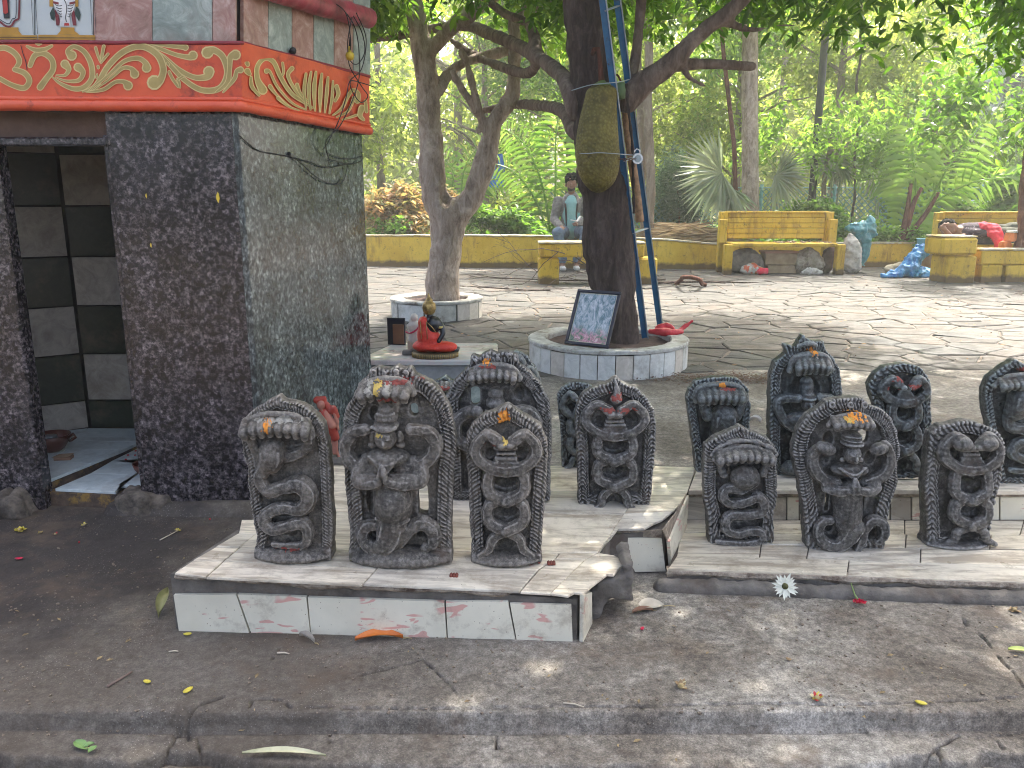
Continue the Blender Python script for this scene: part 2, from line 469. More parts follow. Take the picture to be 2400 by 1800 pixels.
def m_marble(name, base=(.74, .68, .56), vein=(.30, .25, .19), rot=.6, dirt=(.22, .17, .12)):
    t = NT(name)
    off = t.n('ShaderNodeVectorMath'); off.operation = 'ADD'
    g = t.n('ShaderNodeNewGeometry'); t.l(g.outputs['Position'], off.inputs[0])
    cmb = t.n('ShaderNodeCombineXYZ'); rn = t.math('MULTIPLY', t.rand(), 7.0); t.l(rn, cmb.inputs[0]); t.l(rn, cmb.inputs[2]); t.l(cmb.outputs[0], off.inputs[1])
    mp = t.n('ShaderNodeMapping'); mp.inputs['Rotation'].default_value = (0, 0, rot); mp.inputs['Scale'].default_value = (3, 22, 6); t.l(off.outputs[0], mp.inputs[0])
    v = t.ramp(t.noise(mp.outputs[0], 1.4, 7, .7, .8), [(.42, 1), (.5, .4), (.56, 0)])
    col = t.mix(t.math('MULTIPLY', v, .75), base, vein)
    tone = t.ramp(t.rand(), [(0, (.86, .84, .80)), (1, (1.06, 1.04, 1.02))])
    col = t.mix(1.0, col, tone, 'MULTIPLY')
    w = t.co((1, 1, 1), 'World')
    dd = t.ramp(t.noise(w, 7, 9, .75), [(.50, 0), (.70, .8)])
    col = t.mix(dd, col, dirt)
    sp = t.ramp(t.voro(w, 55), [(.03, 1), (.09, 0)]); sp = t.math('MULTIPLY', sp, t.ramp(t.noise(w, 9, 3), [(.55, 0), (.6, 1)]))
    col = t.mix(sp, col, (.06, .045, .035))
    return t.fin(col, t.ramp(t.noise(w, 14, 6), [(.3, .22), (.7, .6)]), t.bump(t.noise(w, 40, 5), .15, .002), .5)
MARBLE = m_marble('veined_marble_slab')
MARBLE2 = m_marble('veined_marble_slab_greyer', (.66, .62, .53), (.28, .25, .21), -.5)
def m_facetile():
    t = NT('cream_tile_pink_strokes'); w = t.co((1, 1, 1), 'World')
    base = t.mix(t.ramp(t.noise(w, 6, 6), [(.3, 0), (.7, 1)]), (.62, .585, .47), (.76, .72, .59))
    mp = t.co((15, 15, 58), 'World', rot=(0, .55, 0))
    s = t.ramp(t.noise(mp, 1.0, 2, .4, .5), [(.595, 0), (.62, 1)])
    msk = t.ramp(t.noise(w, 9, 2), [(.47, 0), (.51, 1)])
    col = t.mix(t.math('MULTIPLY', t.math('MULTIPLY', s, msk), .75), base, (.60, .26, .23))
    sp = t.ramp(t.voro(w, 75), [(.05, 1), (.11, 0)]); sp = t.math('MULTIPLY', sp, t.ramp(t.noise(w, 12, 4), [(.45, 0), (.55, 1)]))
    col = t.mix(sp, col, (.10, .07, .04))
    col = t.mix(t.ramp(t.noise(t.co((1, 1, 1), 'World', loc=(4, 4, 4)), 9, 8, .75), [(.52, 0), (.72, .75)]), col, (.22, .16, .11))
    return t.fin(col, .32, t.bump(t.noise(w, 30, 4), .1, .002), .5)
FTILE = m_facetile()
MORTAR = basic('old_grey_mortar', (.070, .062, .054), (.20, .18, .158), 14, .9, .8, .006, 70, 'World', dirt=(.10, .07, .05))
ROUGHEDGE = basic('broken_plaster_edge', (.16, .12, .09), (.50, .43, .34), 45, .9, 1.0, .008, 80, 'World', dirt=(.10, .065, .045), dscale=18)
def m_concrete():
    t = NT('worn_concrete_floor'); w = t.co((1, 1, 1), 'World')
    c = t.ramp(t.noise(w, 2.3, 9, .72, .4), [(.30, (.075, .062, .048)), (.43, (.150, .130, .107)), (.54, (.225, .205, .175)), (.70, (.33, .312, .28))])
    f = t.ramp(t.noise(w, 46, 8, .8), [(.36, .45), (.5, .95), (.64, 1.6)])
    c = t.mix(1.0, c, t.ramp(t.noise(w, 260, 4, .8), [(.38, .66), (.5, 1.0), (.62, 1.38)]), 'MULTIPLY')
    c = t.mix(1.0, c, f, 'MULTIPLY')
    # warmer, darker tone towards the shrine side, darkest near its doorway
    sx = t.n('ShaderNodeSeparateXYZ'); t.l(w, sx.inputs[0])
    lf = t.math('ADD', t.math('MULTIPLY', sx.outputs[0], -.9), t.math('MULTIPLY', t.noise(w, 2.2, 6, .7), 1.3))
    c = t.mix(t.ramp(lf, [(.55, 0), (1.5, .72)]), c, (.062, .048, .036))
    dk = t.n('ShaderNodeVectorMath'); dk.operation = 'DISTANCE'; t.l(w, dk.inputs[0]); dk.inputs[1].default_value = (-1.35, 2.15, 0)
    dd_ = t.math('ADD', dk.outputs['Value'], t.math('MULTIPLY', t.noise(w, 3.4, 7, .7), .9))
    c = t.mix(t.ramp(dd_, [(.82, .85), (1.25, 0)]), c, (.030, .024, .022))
    gr = t.ramp(t.noise(t.co((1, 1, 1), 'World', loc=(9, 3, 1)), 4.4, 7, .75), [(.52, 0), (.66, .65)])
    c = t.mix(gr, c, (.115, .080, .055))
    cr = t.voro(t.co((1, 1, 1), 'World', loc=(.3, .2, 0)), 1.3, 'DISTANCE_TO_EDGE')
    dn = t.noise(w, 9, 5, .7)
    crm = t.ramp(t.math('ADD', cr, t.math('MULTIPLY', t.math('SUBTRACT', dn, .5), .10)), [(.0, .0), (.003, 0)])
    crm = t.math('MULTIPLY', crm, t.ramp(t.noise(w, 1.3, 2), [(.5, 0), (.55, 1)]))
    c = t.mix(crm, c, (.02, .016, .014))
    sp = t.ramp(t.voro(w, 150), [(.10, 1), (.2, 0)]); sp = t.math('MULTIPLY', sp, t.ramp(t.noise(w, 6, 5), [(.42, 0), (.6, .9)]))
    c = t.mix(sp, c, (.30, .27, .24))
    b = t.bump(t.noise(w, 55, 9, .8), .6, .006); b = t.bump(t.noise(w, 9, 5), .35, .02, b)
    b = t.bump(t.math('MULTIPLY', crm, -1.0), .5, .006, b)
    return t.fin(c, t.ramp(t.noise(w, 5, 5), [(.3, .62), (.7, .92)]), b, .35)
CONC = m_concrete()
def m_flag():
    t = NT('flagstone'); w = t.co((1, 1, 1), 'World')
    c = t.ramp(t.rand(), [(0, (.048, .046, .041)), (.35, (.082, .076, .066)), (.6, (.064, .067, .064)), (.8, (.094, .084, .072)), (1, (.056, .061, .060))])
    f = t.ramp(t.noise(t.co((1, 2.2, 1), 'World'), 6, 10, .8, .2), [(.36, .30), (.5, .85), (.64, 1.45)])
    c = t.mix(1.0, c, f, 'MULTIPLY')
    c = t.mix(t.ramp(t.noise(w, 1.7, 6, .7), [(.50, 0), (.66, .6)]), c, (.12, .088, .064))
    return t.fin(c, t.ramp(t.noise(w, 6, 4), [(.3, .55), (.7, .85)]), t.bump(t.noise(w, 16, 9, .8), .7, .02), .4)
FLAG = m_flag()
DIRT = basic('packed_earth', (.050, .036, .026), (.13, .10, .075), 6, .95, .9, .02, 40, 'World', dirt=(.045, .055, .022), dscale=.6)
def m_yellow():
    t = NT('worn_yellow_paint'); w = t.co((1, 1, 1), 'World')
    c = t.mix(t.ramp(t.noise(w, 2.2, 7, .7), [(.35, 0), (.7, 1)]), (.54, .33, .016), (.72, .50, .055))
    st = t.ramp(t.noise(t.co((1, 1, .25), 'World'), 7, 8, .75), [(.50, 0), (.66, .85)])
    c = t.mix(st, c, (.24, .13, .02))
    bl = t.ramp(t.noise(t.co((1, 1, 1), 'World', loc=(5, 5, 5)), 17, 8, .8), [(.57, 0), (.66, .9)])
    c = t.mix(bl, c, (.045, .032, .018))
    sx = t.n('ShaderNodeSeparateXYZ'); t.l(w, sx.inputs[0])
    z = t.math('ADD', sx.outputs[2], t.math('MULTIPLY', t.noise(w, 8, 5), -.12))
    c = t.mix(t.ramp(z, [(-.03, .9), (.04, 0)]), c, (.09, .05, .025))
    return t.fin(c, .62, t.bump(t.noise(w, 26, 7, .75), .6, .012), .4)
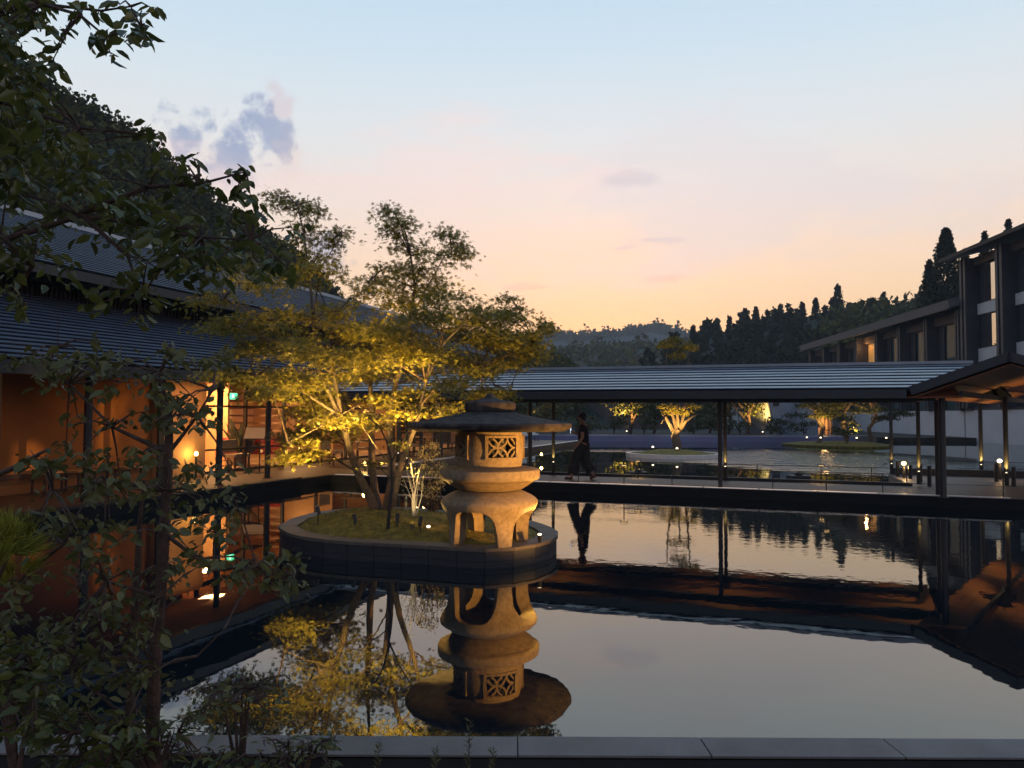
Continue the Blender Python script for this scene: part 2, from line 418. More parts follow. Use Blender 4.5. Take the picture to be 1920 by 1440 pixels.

..........

### DIRECTIVE
Gather each line of the records holding the string "pixels".

### RESULT OF THIS EXERCISE
Continue the Blender Python script for this scene: part 2, from line 469. More parts follow. Take the picture to be 2400 by 1800 pixels.
Continue the Blender Python script for this scene: part 2, from line 418. More parts follow. Use Blender 4.5. Take the picture to be 1920 by 1440 pixels.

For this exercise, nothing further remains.